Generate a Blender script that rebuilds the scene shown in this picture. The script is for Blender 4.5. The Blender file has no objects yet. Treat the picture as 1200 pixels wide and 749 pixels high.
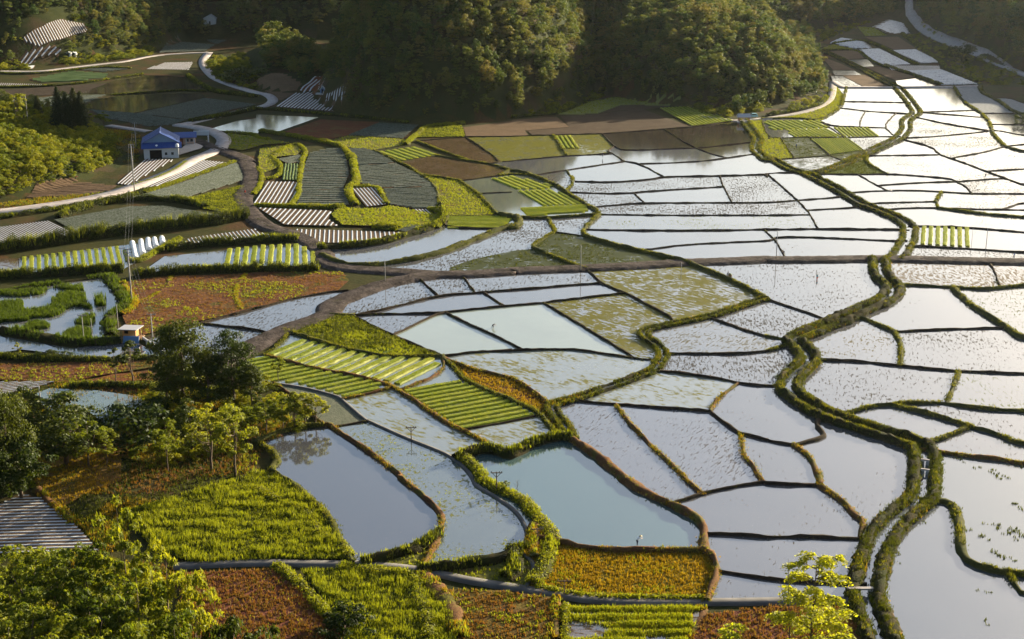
import bpy, bmesh, math, random
import numpy as np
from mathutils import Vector, Matrix
from mathutils.geometry import tessellate_polygon
random.seed(7); RNG = np.random.RandomState(11)
SC = bpy.context.scene; COL = SC.collection
R = math.radians
# ------------------------------------------------------------------ camera, light, exposure
SUN_EL, SUN_AZ = 14.0, 46.0          # degrees above the horizon, degrees right of the view axis
cam = bpy.data.cameras.new('camera'); cam_o = bpy.data.objects.new('camera', cam); COL.objects.link(cam_o)
cam.sensor_width = 36.0; cam.lens = 36.0 * 1667.0 / 1200.0; cam.clip_start = 1.0; cam.clip_end = 9000.0
cam_o.location = (0, 0, 85.0); cam_o.rotation_euler = (R(90) - math.atan2(514.0, 1667.0), 0, 0)
SC.camera = cam_o
world = bpy.data.worlds.new('World'); SC.world = world; world.use_nodes = True
wn, wl = world.node_tree.nodes, world.node_tree.links
sky = wn.new('ShaderNodeTexSky'); sky.sky_type = 'NISHITA'; sky.sun_disc = False
sky.sun_elevation = R(SUN_EL); sky.sun_rotation = R(SUN_AZ)
sky.altitude = 600.0; sky.air_density = 1.0; sky.dust_density = 3.8; sky.ozone_density = 1.0
wl.new(sky.outputs[0], wn['Background'].inputs[0]); wn['Background'].inputs[1].default_value = 0.06
sun = bpy.data.lights.new('sun', 'SUN'); sun.energy = 4.6; sun.angle = R(0.5); sun.color = (1.0, .88, .66)
sun_o = bpy.data.objects.new('sun', sun); COL.objects.link(sun_o)
sd = Vector((math.sin(R(SUN_AZ)) * math.cos(R(SUN_EL)), math.cos(R(SUN_AZ)) * math.cos(R(SUN_EL)), math.sin(R(SUN_EL))))
sun_o.rotation_euler = sd.to_track_quat('Z', 'Y').to_euler(); sun_o.location = (300, 300, 200)
SC.view_settings.view_transform = 'Standard'; SC.view_settings.look = 'None'
SC.view_settings.exposure = 2.15; SC.view_settings.gamma = 1.0
SC.cycles.max_bounces = 5; SC.cycles.transparent_max_bounces = 6
# ------------------------------------------------------------------ ground survey
CAM_H = 85.0; FPX = 1667.0; PITCH = math.atan2(514.0, 1667.0)
CP, SP = math.cos(PITCH), math.sin(PITCH)
def G(p, z=0.0):
    """sheet point -> ground point on the plane of height z"""
    dx = (p[0] - 600.0) / FPX; dy = (374.5 - p[1]) / FPX
    Y = CP + dy * SP; Z = -SP + dy * CP
    t = (z - CAM_H) / Z
    return (dx * t, Y * t)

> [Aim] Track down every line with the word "objects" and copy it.

> [Task result]
Generate a Blender script that rebuilds the scene shown in this picture. The script is for Blender 4.5. The Blender file has no objects yet. Treat the picture as 1200 pixels wide and 749 pixels high.
cam = bpy.data.cameras.new('camera'); cam_o = bpy.data.objects.new('camera', cam); COL.objects.link(cam_o)
sun_o = bpy.data.objects.new('sun', sun); COL.objects.link(sun_o)